田中森一『反転』について、感情移入ができず歯切れが悪く思えたのはなぜか、本書を読んでわかった。ともに苦労人であり傑出した仕事師ながら、工業高校卒の裏本屋・村西とおるにある思想性が岡山大法文学部卒の弁護士田中森一にはなかった。あるいは、朝鮮民族主義者・許栄中に一味同心した自らの思想性について、田中森一は書かなかった。

本書に躍動する村西とおるには、溢れるような言葉がある。それを根拠なき演説というのは簡単だが、無内容と斥けることはできない。出版や雑誌づくりのアマチュアである2人が、業界の「常識」に挑んでいく過程で迸る言葉である限り、それはひとつのリアリティであり、知的な営為といえるからだ。だからこそ、本橋信宏という伴走者を村西とおるは得ることができた。だからこそ、田中森一は、許栄中の伴走者にはなりきれなかったのかもしれない。

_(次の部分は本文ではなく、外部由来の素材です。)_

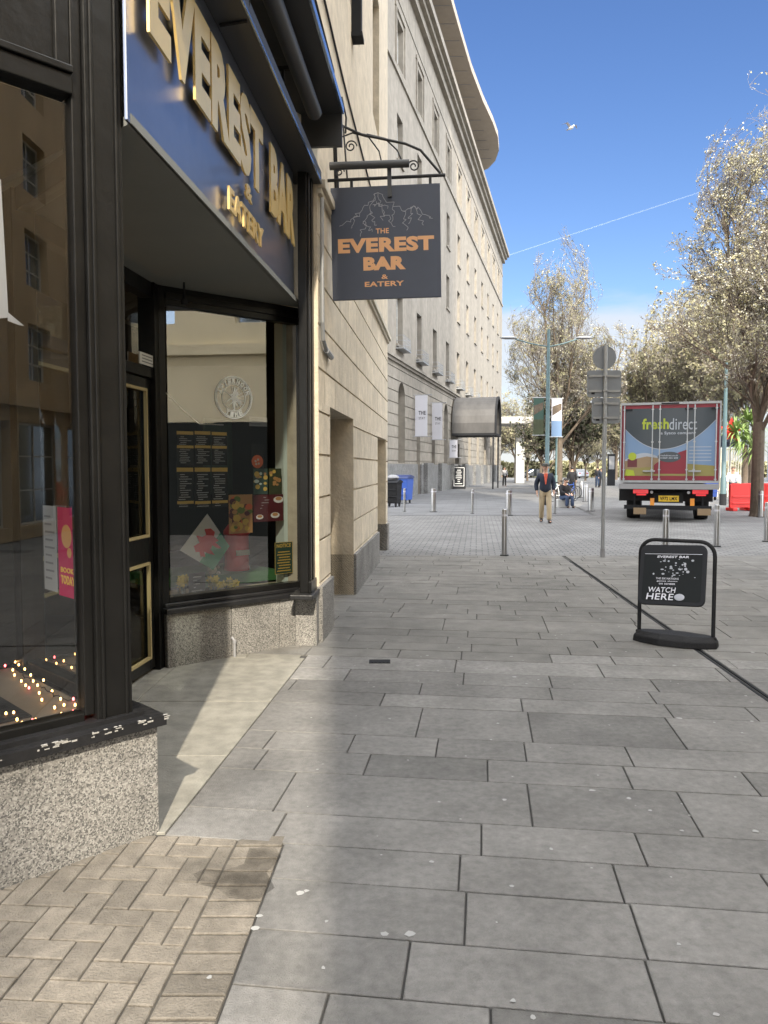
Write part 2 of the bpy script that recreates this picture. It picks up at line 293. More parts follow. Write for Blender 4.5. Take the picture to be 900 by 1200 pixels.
M = dict(
    slabs=mat('paving_stone', (.143, .138, .130), .8, 0, .26, 22, .4, 170, tint=True, var2=(.15, 2.6)),
    slabs_warm=mat('worn_paving_stone', (.158, .152, .140), .85, 0, .26, 4, .5, 50, tint=True, var2=(.16, .7)),
    sandjoint=mat('sandy_joint', (.065, .058, .048), .95, 0, .4, 14),
    joint=mat('joint_dirt', (.045, .043, .04), .95, 0, .3, 12),
    apron=mat('pale_concrete_paving', (.215, .205, .175), .85, 0, .2, 2.2, .3, 70, tint=True, var2=(.15, 9)),
    brickp=mat('brown_brick_paver', (.165, .145, .118), .9, 0, .30, 14, .5, 110, tint=True, var2=(.2, 1.5)),
    ground=setts('ground_paving', (.16, .16, .155), (.14, .14, .14), (.08, .08, .08), .9, .45, .1),
    road=setts('block_road', (.18, .178, .175), (.135, .133, .13), (.06, .06, .06), .24, .16, .12, .014),
    footway=setts('far_footway', (.135, .136, .14), (.115, .117, .12), (.08, .08, .08), .9, .45, .12, .01),
    stone=mat('portland_stone', (.57, .495, .38), .85, 0, .16, 2.2, .35, 30, tint=True, var2=(.09, 7)),
    stone_smooth=mat('weathered_stone_face', (.52, .475, .39), .85, 0, .14, 1.5, .3, 35, streak=.18),
    far_stone=mat('grey_limestone', (.245, .222, .188), .85, 0, .2, .6, .3, 6, streak=.15, var2=(.12, 2.2)),
    far_wall=mat('limestone_blocks', (.25, .226, .19), .85, 0, .2, .6, .3, 6, streak=.15, tint=True, var2=(.12, 2.2)),
    far_stone_d=mat('stone_joint_band', (.19, .185, .17), .85, 0, .1, .5, .3, 6),
    soffit=mat('roof_soffit_panels', (.36, .31, .26), .7, 0, .08, 2),
    grey_granite=granite('dark_grey_granite', [(.13, .13, .13), (.17, .17, .17), (.21, .21, .205)], 25, .5),
    granite=granite('speckled_granite', [(.08, .078, .074), (.17, .163, .15), (.29, .28, .26), (.21, .20, .185)], 165),
    black=mat('gloss_black_paint', (.007, .0068, .0065), .3, 0, .3, 4, .12, 12, spec=.28),
    black_worn=mat('worn_black_paint', (.010, .010, .011), .42, 0, .4, 6, .3, 25),
    chipped=mat('bare_chipped_paint', (.28, .27, .25), .8),
    navy=mat('satin_navy_panel', (.19, .215, .285), .33, .85, .12, 2, spec=.6, coat=.2),
    signnavy=mat('navy_sign_board', (.032, .042, .072), .45, .0, .12, 3, spec=.6),
    soffit_grey=mat('grey_shop_soffit', (.20, .205, .19), .6, 0, .06, 2),
    gold=mat('polished_gold_letter', (.98, .70, .28), .3, .6, .06, 6),
    gold_paint=mat('gold_bead_paint', (.50, .40, .20), .4, .3),
    orange=mat('copper_sign_lettering', (.78, .42, .20), .5),
    pale_line=mat('silver_line_drawing', (.33, .34, .38), .5),
    glass1=glass('shop_glass', .10, (.92, .95, .94), 0, .05),
    glass2=glass('bay_glass', .25, (.93, .96, .94), 0, .04),
    glassd=glass('door_glass', .03, (.7, .75, .74)),
    pane=mat('sky_reflecting_glass', (.28, .36, .46), .06, .9),
    winframe=mat('white_window_bars', (.62, .62, .6), .5),
    darkframe=mat('dark_window_bars', (.05, .05, .05), .5),
    steel=mat('brushed_steel', (.36, .36, .36), .32, 1, .1, 20, .05, 90),
    galv=mat('galvanised_grey', (.33, .34, .35), .5, .6, .1, 8),
    signback=mat('grey_sign_back', (.20, .215, .235), .6, .1, .06, 5),
    iron=mat('wrought_iron', (.02, .02, .02), .45, .4),
    teal=mat('teal_column_paint', (.07, .12, .13), .5, .1, .08, 4),
    white=mat('white_paint', (.78, .78, .77), .5),
    offwhite=mat('white_banner_cloth', (.55, .55, .6), .75),
    grey=mat('mid_grey', (.25, .25, .26), .6), dgrey=mat('dark_grey', (.022, .023, .026), .8, spec=.15),
    rubber=mat('black_rubber', (.013, .013, .014), .7, 0, .3, 20, .3, 60, spec=.25),
    blue=mat('blue_plastic', (.03, .09, .38), .45), dblue=mat('dark_blue_lid', (.02, .035, .12), .4),
    red=mat('red_plastic', (.72, .035, .03), .42), dred=mat('dark_red_paint', (.32, .02, .035), .4),
    redlamp=mat('red_tail_lamp', (.75, .02, .03), .2, emit=(1, .05, .06), estr=.15),
    orangelamp=mat('amber_lens', (.8, .3, .03), .3),
    plate=mat('yellow_number_plate', (.75, .5, .03), .4),
    cream=mat('cream_paint', (.62, .57, .45), .6), beige=mat('pale_display_board', (.60, .52, .38), .7, 0, .08, 6),
    wood=mat('dark_wood', (.06, .035, .02), .5, 0, .3, 9), fabric_red=mat('dark_red_upholstery', (.10, .015, .015), .8),
    interior=mat('dark_interior_wall', (.014, .017, .016), .9), interior_floor=mat('interior_floorboards', (.05, .04, .032), .55, 0, .2, 4),
    teal_col=mat('pale_green_column', (.72, .82, .76), .6, 0, .05, 4), greenwall=mat('dark_green_panel', (.03, .07, .055), .5),
    skin=mat('skin', (.50, .30, .22), .6), navycloth=mat('navy_jacket_cloth', (.012, .018, .035), .85), rust=mat('orange_red_shirt', (.55, .10, .06), .8),
    khaki=mat('khaki_trouser_cloth', (.36, .29, .19), .85), darkcloth=mat('black_cloth', (.012, .012, .015), .9), denim=mat('blue_denim', (.03, .05, .10), .85),
    tweed=mat('grey_tweed_cap', (.06, .06, .055), .9), shoe=mat('dark_shoe_leather', (.02, .015, .012), .5), whitecloth=mat('white_shirt_cloth', (.7, .7, .72), .8),
    bark=mat('tree_bark', (.11, .085, .062), .9, 0, .3, 5, .6, 18), twig=mat('grey_brown_twigs', (.17, .15, .13), .9, 0, .2, 3),
    blossom=mat('cream_blossom', (.47, .455, .39), .8, 0, .25, 1.5), olive=mat('olive_young_leaf', (.24, .23, .12), .8, 0, .3, 1.2),
    golden=mat('golden_spring_leaf', (.30, .28, .17), .8, 0, .3, .9), darkleaf=mat('dark_evergreen_leaf', (.045, .055, .025), .7, 0, .4, 1.2),
    palm=mat('palm_leaf', (.17, .25, .07), .6, 0, .3, 2),
    carblack=mat('black_car_paint', (.02, .025, .03), .2, .2, coat=1), carwhite=mat('white_car_paint', (.72, .73, .76), .25, coat=1), carsilver=mat('silver_car_paint', (.42, .45, .5), .3, .4, coat=1),
    carglass=mat('car_window_glass', (.015, .02, .025), .08, 0, spec=1),
    green=mat('grass_green', (.05, .16, .05), .8), dragonred=mat('dragon_red', (.75, .04, .04), .7), flagwhite=mat('flag_white', (.85, .86, .86), .8), flaggreen=mat('flag_green', (.04, .38, .18), .8),
    postred=mat('pillar_box_red', (.85, .03, .03), .4), yellow=mat('daffodil_yellow', (.95, .75, .04), .7),
    menu=mat('black_menu_card', (.014, .016, .017), .8, spec=.15),
    shelf=mat('brown_display_shelf', (.17, .13, .095), .7, 0, .1, 6), menuy=mat('gold_menu_band', (.70, .46, .10), .6), menut=mat('grey_menu_print', (.42, .42, .42), .7),
    pink=mat('magenta_poster', (.40, .008, .08), .6), pinkt=mat('yellow_poster_print', (.65, .42, .06), .6), paper=mat('grey_poster_paper', (.26, .26, .28), .7), paper2=mat('faint_print', (.13, .13, .15), .7),
    decal=mat('frosted_window_decal', (.92, .95, .9), .8), food1=mat('tomato_red_print', (.75, .16, .06), .6), food2=mat('brown_food_print', (.5, .26, .10), .6), food3=mat('salad_green_print', (.14, .20, .04), .6),
    skin2=mat('teddy_white_fur', (.9, .88, .84), .95), fairy=mat('warm_fairy_bulb', (1, .6, .2), .3, emit=(1, .48, .14), estr=4.5), fairyred=mat('red_fairy_bulb', (1, .2, .2), .3, emit=(1, .10, .10), estr=5),
    lampglow=mat('lit_wall_lamp_shade', (1, .7, .3), .5, emit=(1, .55, .2), estr=14),
    tnavy=mat('slate_livery', (.022, .032, .042), .4, coat=.15), tsky=mat('pale_blue_livery', (.13, .21, .34), .4, coat=.15), tcloud=mat('white_livery', (.32, .35, .4), .4),
    tred=mat('red_livery', (.19, .015, .028), .4), tfield=mat('straw_livery', (.22, .19, .06), .4), tlime=mat('lime_lettering', (.30, .36, .03), .5), ttan=mat('tan_livery', (.24, .17, .10), .4), tmaroon=mat('maroon_livery', (.10, .02, .025), .4),
    brownstone=mat('brown_sandstone', (.55, .41, .25), .85, 0, .15, .8, .3, 12, streak=.3), palestone=mat('pale_sunlit_stone', (.80, .71, .50), .85, 0, .08, .8, .2, 12),
    cloudwhite=mat('contrail_white', (.9, .9, .92), 1), gum=mat('chewing_gum_spot', (.30, .30, .29), .9),
    farwall=mat('pale_blue_render', (.36, .38, .46), .8, 0, .1, .3), concrete=mat('pale_concrete', (.42, .42, .41), .85, 0, .1, 1),
    barrel=mat('dull_zinc_canopy', (.075, .073, .073), .55, .35, .3, 1.2, streak=.3), darkpanel=mat('dark_grey_awning', (.045, .047, .05), .45), edge=mat('pale_metal_edge', (.38, .48, .62), .2, .9),
)
M['tint_blue_glass'] = M['pane']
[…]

『スクランブル』を休刊した編集長本橋は、破産した村西とおる(会長)と久しぶりに歌舞伎町のパリジェンヌという喫茶店で会う。

「悪かったな本橋、どうだ、飯食ったか」
 突然会長が登場した。
 お気に入りの白い麻のスーツはシミで汚れ、手にはロッテリアの紙袋が握られていた。
「どうだ、食べるか」というと会長はしわの寄った紙袋から冷めたチーズバーガーを取り出し、こちらをにらみつけるようにしてがぶりと食べた。
 ウエイトレスが注文をとりにくると、「あとでたのみますから」といって会長は追い払ってしまった。
 そしてまた冷え切ったチーズバーガーに怒ったようにかぶりつく。
「本橋、おれはあきらめちゃいないからな。きみもファイトするんです。もう一度カネができたら、『スクランブル』をやるから、わかりましたね」
 食べ終わるとテーブルの上のグラスの水を一気に飲み干した。
(中略)
会長は食べ残しのチーズバーガーを紙袋に入れて立ち上がった。
「編集長、忘れるなよ、おれたちのやろうとしたことを」
そういい残すと会長は紙袋を握りしめて去っていく。
尻の部分を真っ黒に汚した会長はネオンと闇が混じる空間に溶けていった。

堅気の人間が皆無な歌舞伎町の喫茶店。飯食ったかという第一声。汚れてもトレードマークの白のスーツを替えない男伊達。自分の食い物を分け与えようとする親分肌(プータローと援助交際目当ての女子中高生が屯する西武新宿駅近くのロッテリアで買ったものだ)。月に数億も稼いだビニ本・裏本の帝王から、借金取りに追われるドン底に落ちても、失敗しただけでけっして負けたとは思っていない男の意気地。「ナイス過ぎる」という村西とおるの口癖を思い出す。忘れかけていた過剰な生を思い出す。